Framework for Integrated Facilities Planning, Procurement, and LEAN Project Delivery

Simplifying a System to Meet Actual Facilities Needs

Any real property owner can develop and deploy a robust Framework for Integrated Facilities Planning, Procurement, and LEAN Project Delivery. The only prerequisites are minimum thresholds of leadership and competency and the support of the associated organization. The benefits of LEAN process adoption consistent include the optimized delivery of quality repair, renovation, maintenance, sustainability, and new construction projects.

People, Process, Information, and Technology are central components to optimally planning, planning, funding, maintaining, and managing facilities and other forms of physical infrastructure. Participants and stakeholders affected by facilities related decision… building users, builders, architects, engineers, oversight groups, and the community at large… are best served through the availability of current, accurate, actionable information, and associated decision-support and execution processes.

LEAN Asset Management

Locally Researched Actionable Information

The critical functions of facility planning, acquisition, construction, alteration, maintenance, and operations (including decommissioning and disposal) are impossible to execute efficiently without sharing locally researched, transparent information presented in a common, easily understood format. On example of share information within a LEAN common data environment (CDE) is a locally researched detailed line item unit price book (UPB). The later enables all participants and stakeholders to easily view detailed, verifiable costs for labor, material, and equipment for all relevant construction tasks. A UPB eliminates the sole reliance upon contractor and subcontractor quotes or “back of the envelope” estimates. Furthermore, a locally researched UPB virtually assures a detailed scope of work for each work requirement. One that can be easily documented, understood, and shared with all participants and stakeholders.
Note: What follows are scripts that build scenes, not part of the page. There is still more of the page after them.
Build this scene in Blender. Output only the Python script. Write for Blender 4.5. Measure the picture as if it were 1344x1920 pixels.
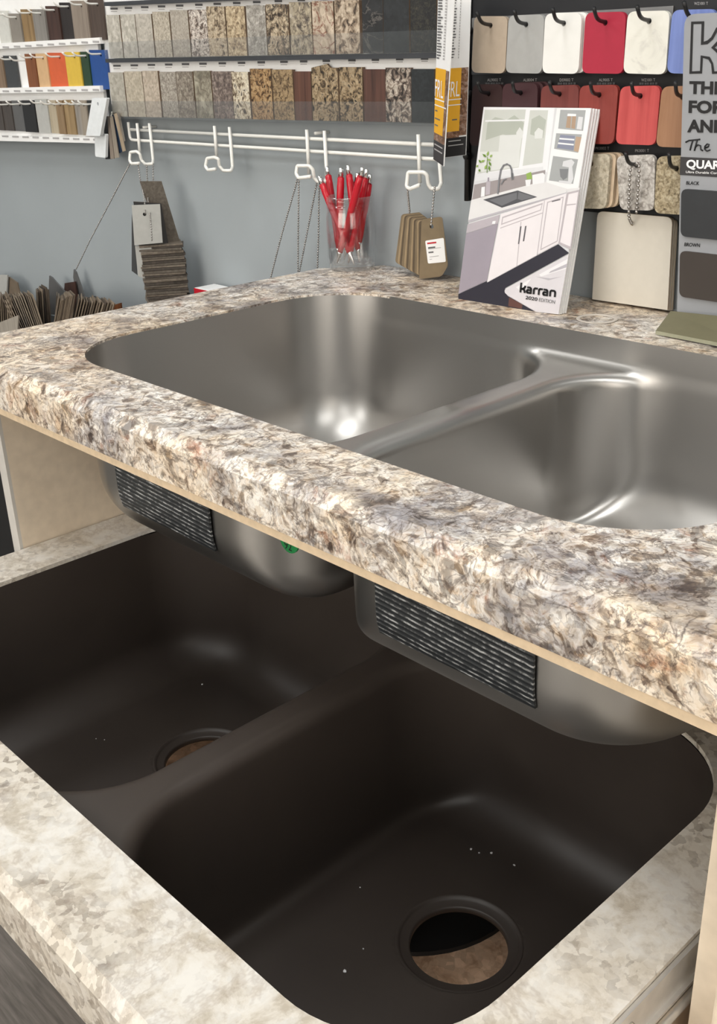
import bpy, bmesh, math, random
import numpy as np
from mathutils import Vector, Matrix
from mathutils.geometry import tessellate_polygon

random.seed(7)
scene = bpy.context.scene
for o in list(bpy.data.objects):
    bpy.data.objects.remove(o)
COL = scene.collection

# ------------------------------------------------------------------ camera
FPX = 1969.357
CAMZ = 1.196
RM = np.array([[0.68985935, -0.26952962, 0.6718987],
               [0.72329417, 0.29590747, -0.62392653],
               [-0.03065317, 0.91640196, 0.39908374]])
cam_d = bpy.data.cameras.new('camera')
cam_d.sensor_fit = 'VERTICAL'
cam_d.sensor_height = 36.0
cam_d.lens = FPX / 1920 * 36
cam_d.clip_start = 0.02
cam = bpy.data.objects.new('camera', cam_d)
COL.objects.link(cam)
M4 = Matrix([list(r) + [0] for r in RM.tolist()] + [[0, 0, 0, 1]])
M4.translation = (0, 0, CAMZ)
cam.matrix_world = M4
scene.camera = cam

# ------------------------------------------------------------------ view, world
scene.view_settings.view_transform = 'Standard'
scene.view_settings.look = 'None'
scene.view_settings.gamma = 1.0
scene.view_settings.use_curve_mapping = False
scene.view_settings.exposure = 0.0
world = bpy.data.worlds.new('world')
scene.world = world
world.use_nodes = True
world.node_tree.nodes['Background'].inputs[0].default_value = (0.9, 0.95, 1, 1)
world.node_tree.nodes['Background'].inputs[1].default_value = 0.5


def area(name, loc, aim, sx, sy, power, col):
    l = bpy.data.lights.new(name, 'AREA')
    l.shape = 'RECTANGLE'
    l.size = sx
    l.size_y = sy
    l.energy = power
    l.color = col
    o = bpy.data.objects.new(name, l)
    COL.objects.link(o)
    o.location = loc
    o.rotation_euler = (Vector(aim) - Vector(loc)).to_track_quat('-Z', 'Y').to_euler()
    return o


area('side_fill_light', (2.34, -1.2, 1.45), (0, 0.3, 0.9), 1.9, 1.5, 26, (1.0, 0.93, 0.84))  # added fill from the unseen right side, for panel, slide and steel

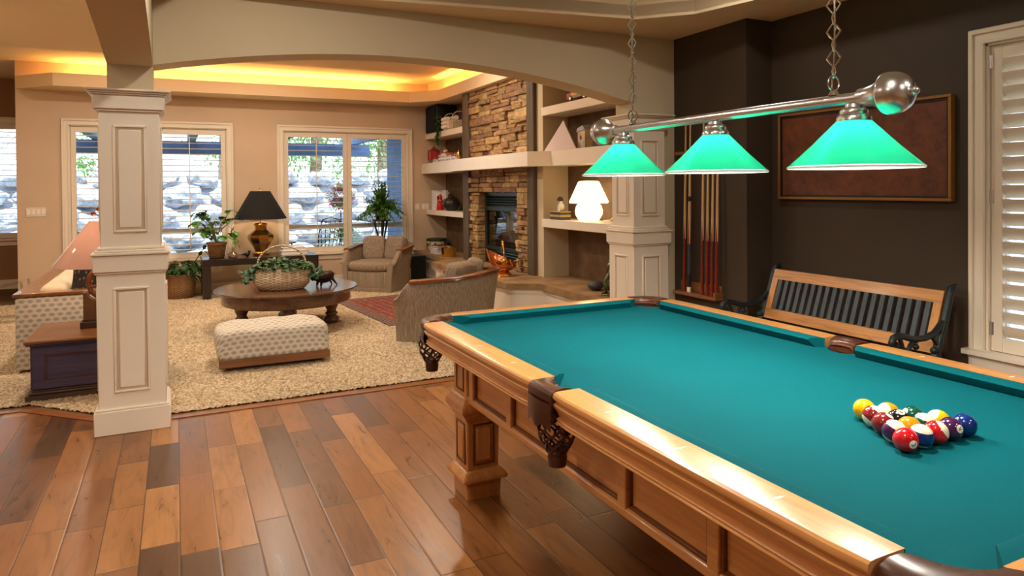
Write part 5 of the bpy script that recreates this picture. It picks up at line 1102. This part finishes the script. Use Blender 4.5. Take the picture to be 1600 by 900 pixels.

Others examples of actionable data include current information that contributes to any or all of the following:

  • Measures of Facility Condition
  • Factors That Measure Facility Adequacy
  • Factors That Measure Facility Utilization
  • Factors That Measure the Environmental Impact of Facilities
  • Factors That Measure Facility Impact on Health and Wellness
  • Factors that Measure Costs and Define Budgets

LEAN Processes Embedded with Enabling Technology

All LEAN processes share certain fundamentals, all of which can be embedded within collaborative information technology to assure consistent, lower cost, deployment and ongoing monitoring and management.

Policy goals, objectives, indicators, as well as projects and workflows are all supported within the LEAN information management system.

Core Elements of LEAN Construction Planning, Procurement, and Project Delivery

Sample listing of LEAN components specific to physical asset management:

  • Owner LEADERSHIP
  • Focus upon BEST VALUE outcomes
  • Early and Ongoing COLLABORATION among all participants and stakeholders
  • Mutual TRUST and RESPECT
  • Shared RISK/REWARD
  • PERFORMANCE-BASED reward system
  • Planning and DECISION-SUPPORT based upon inter-dependencies
  • COMMON DATA ENVIRONMENT (CDE) – example: locally researched unit price book (UPB) using common terms and definitions in plain English and standard data architectures (for example CSI Uniformat, Masterformat, Omniclass)
  • Supporting Technology – Modular technology that supports, rather than restricts, robust yet flexible business processes and workflows
  • Long term, mutually BENEFICIAL RELATIONSHIPS
  • Global oversight that takes advantage of local knowledge and capabilities
  • Required initial and ongoing training for all participants
  • Continuous monitoring and improvement
  • Clear, written definition of roles, responsibilities, requirements, and deliverables in the form of a Operations Manual or Execution Guide

Collaborative LEAN Construction Planning, Procurement, and Project Delivery Information Management System

While technology should never be a driver, it can be leveraged to speed and lower the cost of deployment, and significantly aid in improving information sharing and associated accelerated learning, on ongoing monitoring, as well as aiding in gaining overall productivity gains. Core elements of a LEAN Construction Planning, Procurement, and Project Delivery System include…

  • Program Management
  • Project Management
  • Estimate Management
  • Document Management
  • Workflow Management
  • Task and Issue Management
  • Reporting
  • Collaborative Information Sharing
  • Standardized Data Architectures and Data Formats

construction cost control

The goals of LEAN Construction Planning, Procurement, and Project Delivery can easily be achieved if proper care is given to organization-specific design and appropriate phased implementation. These goals of LEAN can simply be stated as …

  1. “Solve the customer’s problem completely by ensuring that all the goods and services work, and work together.
  2. Don’t waste the customer’s time.
  3. Provide exactly what the customer wants.
  4. Provide what’s wanted exactly where it’s wanted.
  5. Continually aggregate solutions to reduce the customer’s time and hassle.”